--- WRITTEN EXERCISE ---
Your task is to transcribe all of the data below exactly, omitting the images.
━━━ DATA FOR THIS TASK
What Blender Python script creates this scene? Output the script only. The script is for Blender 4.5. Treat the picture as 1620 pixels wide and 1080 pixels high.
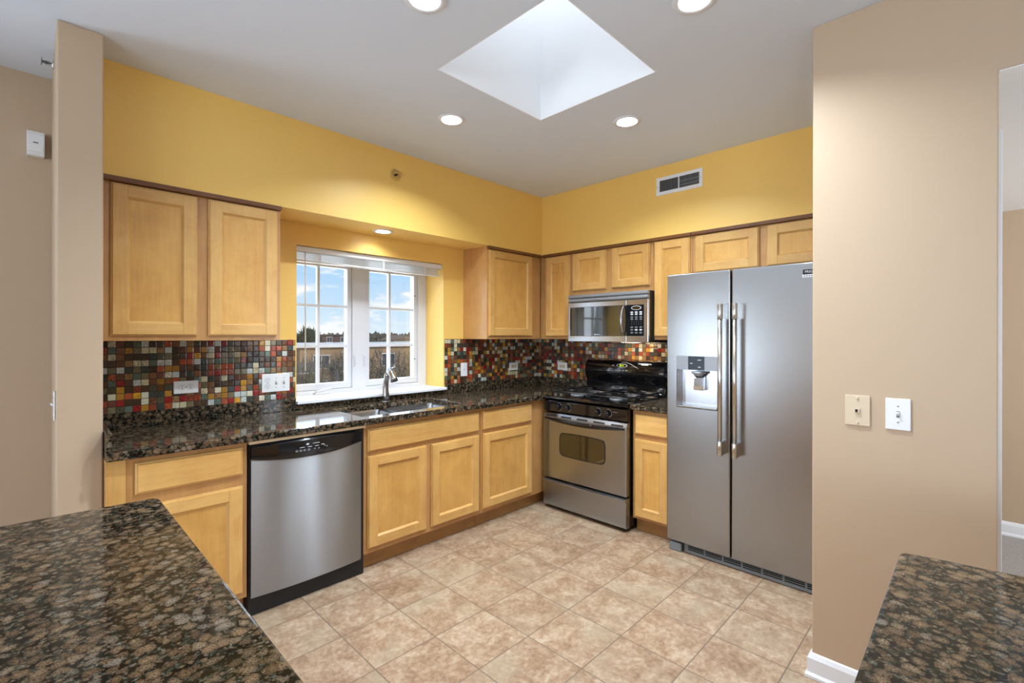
import bpy, bmesh, math, random
from mathutils import Vector, Matrix

for o in list(bpy.data.objects):
    bpy.data.objects.remove(o)
random.seed(7)
SC = bpy.context.scene
COL = SC.collection

# ------------------------------------------------------------------ camera
CAM = Vector((3.6489, 3.1964, 1.4016))
YAW, ROLL, FPX = 0.7778, 0.0019, 749.04
cd = bpy.data.cameras.new('camera')
cam = bpy.data.objects.new('camera', cd)
COL.objects.link(cam)
cd.sensor_width = 36.0
cd.lens = FPX / 1620 * 36
cd.shift_x = (810 - 808.23) / 1620
cd.shift_y = (531.15 - 540) / 1620
cd.clip_start = 0.02
cd.clip_end = 2000
cam.location = CAM
th = math.atan2(math.cos(YAW), -math.sin(YAW))
cam.rotation_euler = (Matrix.Rotation(th, 3, 'Z') @ Matrix.Rotation(math.pi / 2, 3, 'X') @ Matrix.Rotation(ROLL, 3, 'Z')).to_euler()
SC.camera = cam

# ------------------------------------------------------------------ colour management
SC.view_settings.view_transform = 'Standard'
SC.view_settings.look = 'None'
SC.view_settings.exposure = 0.40
SC.view_settings.gamma = 1.0
SC.view_settings.use_curve_mapping = False


def srgb(r, g, b):
    f = lambda c: (c / 255 / 12.92) if c / 255 <= 0.04045 else ((c / 255 + 0.055) / 1.055) ** 2.4
    return (f(r), f(g), f(b), 1.0)


# ------------------------------------------------------------------ node helpers
class NT:
    def __init__(self, tree):
        self.t = tree
        self.n = tree.nodes
        self.n.clear()

    def new(self, typ, ins=None, **props):
        nd = self.n.new(typ)
        for k, v in props.items():
            setattr(nd, k, v)
        for k, v in (ins or {}).items():
            s = nd.inputs[k]
            if isinstance(v, bpy.types.NodeSocket):
                self.t.links.new(v, s)
            else:
                s.default_value = v
        return nd

    def math(self, op, a, b=0.0, c=0.0):
        return self.new('ShaderNodeMath', {0: a, 1: b, 2: c}, operation=op).outputs[0]

    def mix(self, fac, a, b, blend='MIX'):
        nd = self.new('ShaderNodeMix', data_type='RGBA', blend_type=blend)
        for i, v in ((0, fac), (6, a), (7, b)):
            if isinstance(v, bpy.types.NodeSocket):
                self.t.links.new(v, nd.inputs[i])
            else:
                nd.inputs[i].default_value = v
        return nd.outputs[2]

    def ramp(self, fac, stops, interp='LINEAR'):
        nd = self.new('ShaderNodeValToRGB', {0: fac})
        cr = nd.color_ramp
        cr.interpolation = interp
        while len(cr.elements) < len(stops):
            cr.elements.new(0.5)
        for e, (p, c) in zip(cr.elements, stops):
            e.position = p
            e.color = c
        return nd.outputs[0]

    def coord(self):
        return self.new('ShaderNodeTexCoord').outputs['Object']

    def scale(self, v, s, loc=(0, 0, 0)):
        return self.new('ShaderNodeMapping', {0: v, 1: loc, 3: s}).outputs[0]

    def noise(self, v, scale, detail=4.0, rough=0.5, dist=0.0, dim='3D'):
        return self.new('ShaderNodeTexNoise', {'Vector': v, 'Scale': scale, 'Detail': detail, 'Roughness': rough, 'Distortion': dist}, noise_dimensions=dim)

    def bump(self, h, strength=0.2, dist=0.01):
        return self.new('ShaderNodeBump', {'Height': h, 'Strength': strength, 'Distance': dist}).outputs[0]

    def out(self, shader):
        self.new('ShaderNodeOutputMaterial', {0: shader})

    def bsdf(self, **k):
        ins = {}
        for a, v in k.items():
            ins[a.replace('_', ' ')] = v
        return self.new('ShaderNodeBsdfPrincipled', ins)


MATS = {}


def mat(name):
    m = bpy.data.materials.new(name)
    m.use_nodes = True
    MATS[name] = m
    return m, NT(m.node_tree)


def plain(name, col, rough=0.5, metal=0.0, spec=0.5, coat=0.0):
    m, t = mat(name)
    b = t.bsdf(Base_Color=col, Roughness=rough, Metallic=metal)
    b.inputs['Specular IOR Level'].default_value = spec
    b.inputs['Coat Weight'].default_value = coat
    b.inputs['Coat Roughness'].default_value = 0.05
    t.out(b.outputs[0])
    return m


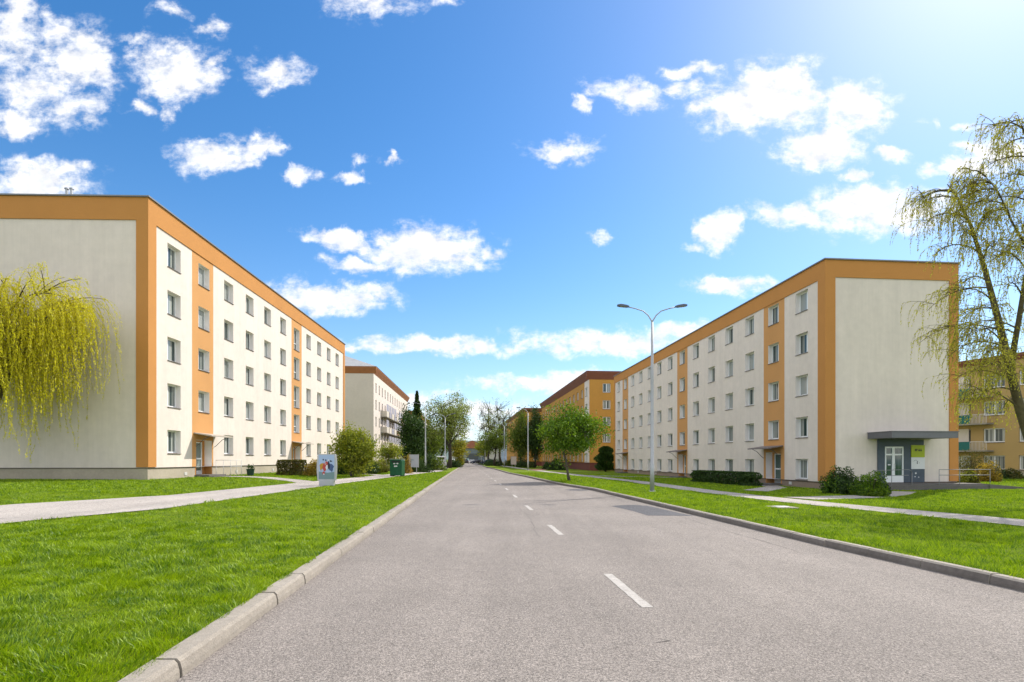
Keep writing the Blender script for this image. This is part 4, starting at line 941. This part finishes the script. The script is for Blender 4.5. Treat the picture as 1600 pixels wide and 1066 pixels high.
━━━━━━
--- WORKED ANSWER ---
What Blender Python script creates this scene? Output the script only. The script is for Blender 4.5. Treat the picture as 1620 pixels wide and 1080 pixels high.
import bpy, bmesh, math, random
from mathutils import Vector, Matrix

for o in list(bpy.data.objects):
    bpy.data.objects.remove(o)
random.seed(7)
SC = bpy.context.scene
COL = SC.collection

# ------------------------------------------------------------------ camera
CAM = Vector((3.6489, 3.1964, 1.4016))
YAW, ROLL, FPX = 0.7778, 0.0019, 749.04
cd = bpy.data.cameras.new('camera')
cam = bpy.data.objects.new('camera', cd)
COL.objects.link(cam)
cd.sensor_width = 36.0
cd.lens = FPX / 1620 * 36
cd.shift_x = (810 - 808.23) / 1620
cd.shift_y = (531.15 - 540) / 1620
cd.clip_start = 0.02
cd.clip_end = 2000
cam.location = CAM
th = math.atan2(math.cos(YAW), -math.sin(YAW))
cam.rotation_euler = (Matrix.Rotation(th, 3, 'Z') @ Matrix.Rotation(math.pi / 2, 3, 'X') @ Matrix.Rotation(ROLL, 3, 'Z')).to_euler()
SC.camera = cam

# ------------------------------------------------------------------ colour management
SC.view_settings.view_transform = 'Standard'
SC.view_settings.look = 'None'
SC.view_settings.exposure = 0.40
SC.view_settings.gamma = 1.0
SC.view_settings.use_curve_mapping = False


def srgb(r, g, b):
    f = lambda c: (c / 255 / 12.92) if c / 255 <= 0.04045 else ((c / 255 + 0.055) / 1.055) ** 2.4
    return (f(r), f(g), f(b), 1.0)


# ------------------------------------------------------------------ node helpers
class NT:
    def __init__(self, tree):
        self.t = tree
        self.n = tree.nodes
        self.n.clear()

    def new(self, typ, ins=None, **props):
        nd = self.n.new(typ)
        for k, v in props.items():
            setattr(nd, k, v)
        for k, v in (ins or {}).items():
            s = nd.inputs[k]
            if isinstance(v, bpy.types.NodeSocket):
                self.t.links.new(v, s)
            else:
                s.default_value = v
        return nd

    def math(self, op, a, b=0.0, c=0.0):
        return self.new('ShaderNodeMath', {0: a, 1: b, 2: c}, operation=op).outputs[0]

    def mix(self, fac, a, b, blend='MIX'):
        nd = self.new('ShaderNodeMix', data_type='RGBA', blend_type=blend)
        for i, v in ((0, fac), (6, a), (7, b)):
            if isinstance(v, bpy.types.NodeSocket):
                self.t.links.new(v, nd.inputs[i])
            else:
                nd.inputs[i].default_value = v
        return nd.outputs[2]

    def ramp(self, fac, stops, interp='LINEAR'):
        nd = self.new('ShaderNodeValToRGB', {0: fac})
        cr = nd.color_ramp
        cr.interpolation = interp
        while len(cr.elements) < len(stops):
            cr.elements.new(0.5)
        for e, (p, c) in zip(cr.elements, stops):
            e.position = p
            e.color = c
        return nd.outputs[0]

    def coord(self):
        return self.new('ShaderNodeTexCoord').outputs['Object']

    def scale(self, v, s, loc=(0, 0, 0)):
        return self.new('ShaderNodeMapping', {0: v, 1: loc, 3: s}).outputs[0]

    def noise(self, v, scale, detail=4.0, rough=0.5, dist=0.0, dim='3D'):
        return self.new('ShaderNodeTexNoise', {'Vector': v, 'Scale': scale, 'Detail': detail, 'Roughness': rough, 'Distortion': dist}, noise_dimensions=dim)

    def bump(self, h, strength=0.2, dist=0.01):
        return self.new('ShaderNodeBump', {'Height': h, 'Strength': strength, 'Distance': dist}).outputs[0]

    def out(self, shader):
        self.new('ShaderNodeOutputMaterial', {0: shader})

    def bsdf(self, **k):
        ins = {}
        for a, v in k.items():
            ins[a.replace('_', ' ')] = v
        return self.new('ShaderNodeBsdfPrincipled', ins)


MATS = {}


def mat(name):
    m = bpy.data.materials.new(name)
    m.use_nodes = True
    MATS[name] = m
    return m, NT(m.node_tree)


def plain(name, col, rough=0.5, metal=0.0, spec=0.5, coat=0.0):
    m, t = mat(name)
    b = t.bsdf(Base_Color=col, Roughness=rough, Metallic=metal)
    b.inputs['Specular IOR Level'].default_value = spec
    b.inputs['Coat Weight'].default_value = coat
    b.inputs['Coat Roughness'].default_value = 0.05
    t.out(b.outputs[0])
    return m


Keep writing the Blender script for this image. This is part 4, starting at line 941. This part finishes the script. The script is for Blender 4.5. Treat the picture as 1600 pixels wide and 1066 pixels high.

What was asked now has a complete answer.